Briefing.com quotes a survey of economists which says that 40 percent of them expect the Fed to increase rates in the first quarter of 2007. I will forgo economist jokes and simply note that these folks are not convinced that inflation is tamed for the long term.
The Fed will express the same concerns those economists have -- namely that inflation is public enemy No. 1 for, not just Treasury yields and mortgage rates, but for the economy in general. We are seeing commodity price relief but increases in wages have been greater this year than in the previous several years and that could keep inflation at a level of concern because wage increases stick while commodity price increases do not. The last issue is one of those which is difficult to discuss in a public forum. It might be a bit difficult for a politician to get up and say, 'I am really concerned for the economy because workers wage increases are getting a tad high.'"
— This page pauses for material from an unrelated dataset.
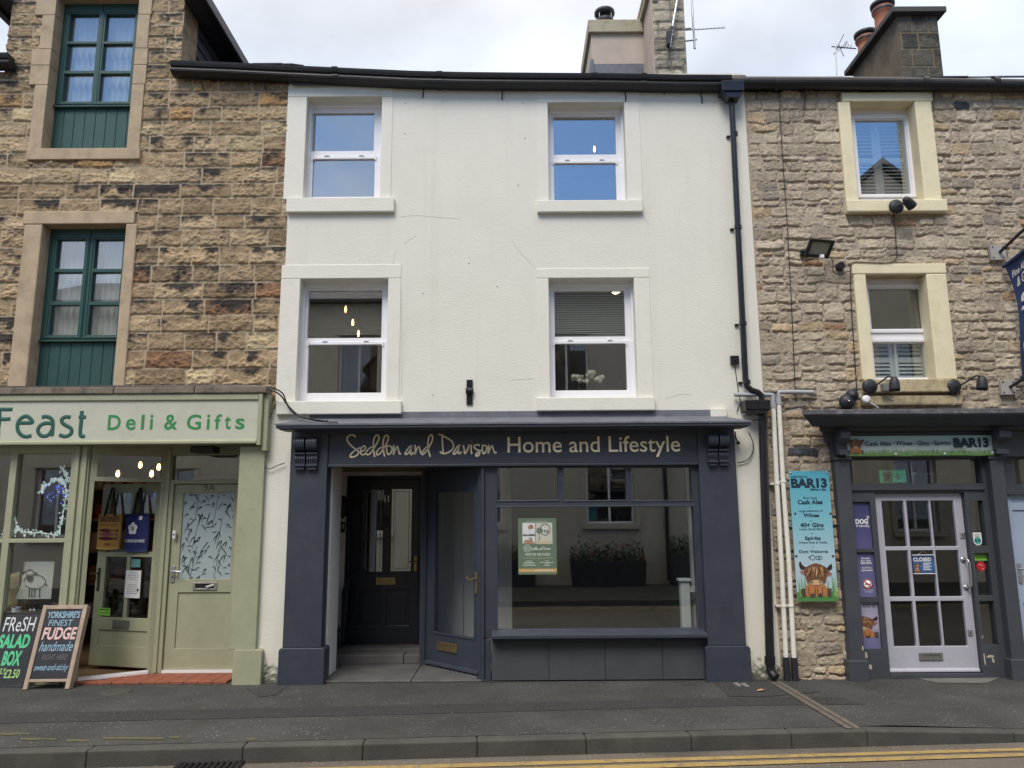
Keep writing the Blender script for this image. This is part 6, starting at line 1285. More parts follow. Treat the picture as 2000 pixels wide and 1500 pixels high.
for k in range(5): r_ = rc(1803, 1099 + k * 3.2, 1819 - (k % 2) * 3, 1100.4 + k * 3.2, yq); poly(b, [(r_[0], r_[2]), (r_[1], r_[2]), (r_[1], r_[3]), (r_[0], r_[3])], yq - .0015, 0)
f = lambda x, y: (lambda p: (p.x, p.z))(at(1784.5 + (x - 430) * .0145, 1099 + (y - 240) * .0195, yq)); cow(b, f, yq - .0015, 1, .0002, 7); b.build('print', [MT['white']] + COW, t)
b = MB(); x_, _, z_ = A(1804, 1075, yq); b.tube([(q[0] + .07, yq + .002, q[3]), (x_, yq + .01, z_), (q[1] - .07, yq + .002, q[3])], .0025, 5); b.build('cord', MT['chrome'], t)
q = rc(1718, 919, 1769, 942, .35); t = thing('exit_sign', 'green and white emergency exit sign hanging behind the glass over the bar door', 'sign', ((q[0] + q[1]) / 2, .35, q[2])); b = MB(); b.box(q[0], q[1], .35, .365, q[2], q[3]); b.plate((q[0] - .006, q[1] + .006, q[2] - .006, q[3] + .006), [(q[0] + .001, q[1] - .001, q[2] + .001, q[3] - .001)], .348, .367, 1); b.build('panel', [mat('exit_green', (.03, .26, .11), .4, .05, emit=.35), MT['white']], t)
b = MB(); cx, cz = q[0] + (q[1] - q[0]) * .3, (q[2] + q[3]) / 2; poly(b, [(cx - .05, q[2] + .008), (cx + .06, q[2] + .008), (cx + .06, q[3] - .008), (cx - .05, q[3] - .008)], .3485)
G2 = lambda pts: poly(b, [(cx + x, cz + z) for x, z in pts], .3475, 1)
G2([(-.012, .045), (.006, .05), (.012, .038), (-.002, .03)]); G2([(-.02, .025), (.02, .025), (.015, -.005), (-.012, -.005)]); G2([(.015, .02), (.045, .01), (.045, 0), (.015, .005)]); G2([(-.018, .02), (-.048, .0), (-.042, -.01), (-.012, .005)]); G2([(.0, -.005), (.035, -.03), (.04, -.055), (.028, -.055), (.02, -.033), (-.01, -.02)]); G2([(-.012, -.005), (-.02, -.035), (-.05, -.05), (-.045, -.058), (-.008, -.042), (.004, -.005)])
ax = q[0] + (q[1] - q[0]) * .7; poly(b, [(ax - .008, cz + .04), (ax + .008, cz + .04), (ax + .008, cz - .01), (ax + .035, cz + .012), (ax + .035, cz - .008), (ax, cz - .045), (ax - .035, cz - .008), (ax - .035, cz + .012), (ax - .008, cz - .01)], .3485); b.build('symbol', [MT['white'], mat('exit_green_print', (.03, .26, .11), .4)], t)
x_, _, z_ = A(1787, 924, .3); b = MB(); b.lathe([(.0, 0), (.03, 0), (.035, .01), (.0, .015)], (x_, .3, z_), 'Y', 16); b.tube([(x_ - .4, .31, z_ - .01), (x_ + .48, .31, z_ - .01)], .003, 5); b.build('curtain_rail', MT['chrome'], BH)
q = rc(1901, 1040, 1918, 1065, YQ - .012); yq = YQ - .008; t = thing('window_sticker', 'white shield-shaped sticker with a teal owl face on the narrow side window', 'sticker', ((q[0] + q[1]) / 2, yq, q[2])); b = MB(); cx = (q[0] + q[1]) / 2; wv = (q[1] - q[0]) / 2
b.prism([(q[0], q[3]), (q[0], q[2] + wv)] + [(cx + wv * math.cos(R(a)), q[2] + wv + wv * math.sin(R(a))) for a in range(190, 351, 16)] + [(q[1], q[2] + wv), (q[1], q[3])], yq, yq + .001); b.build('sheet', MT['white'], t)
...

-- Dick Lepre, senior loan officer, Residential Pacific Mortgage, San Francisco
RATE VOTE: Unchanged

"Mortgage-backed securities appear to be very overbought technically at the moment but in the face of otherwise bullish economic information, rates overall should remain basically unchanged. From a technical aspect though, we have been trading in a very tight range since Aug. 16. When we break from this range to either the high or low side, movement could be drastic and swift. Keep a hand on the phone and make sure your mortgage professional is continually monitoring the movement of mortgage-backed securities to nail the best possible rate for you."
-- Jim Sahnger, mortgage consultant, Palm Beach Financial Network, Stuart, Fla.
RATE VOTE: Unchanged
"Rates will continue their very slow decline over the next 30 to 45 days and beyond. As expected, the Fed left rates unchanged and continued their 'pause' but it is becoming more and more clear that the economy is slowing and inflation is no longer the threat originally perceived. All of this along with the decrease in oil will give the market some breathing room and allow rates to drift down."
-- Mitch Ohlbaum, president, Legend Mortgage, Los Angeles
"The bond market seems to think inflation is dead and that the economy is slowing precipitiously. This has been good for mortgage borrowers as rates have fallen. But when will reality set in?"
-- Greg McBride, senior financial analyst, Bankrate.com

"The bond markets apparently believe that the Fed will cut short-term rates in the first half of 2007. Maybe the market is right, maybe not. In any case, that expectation is driving long-term rates lower."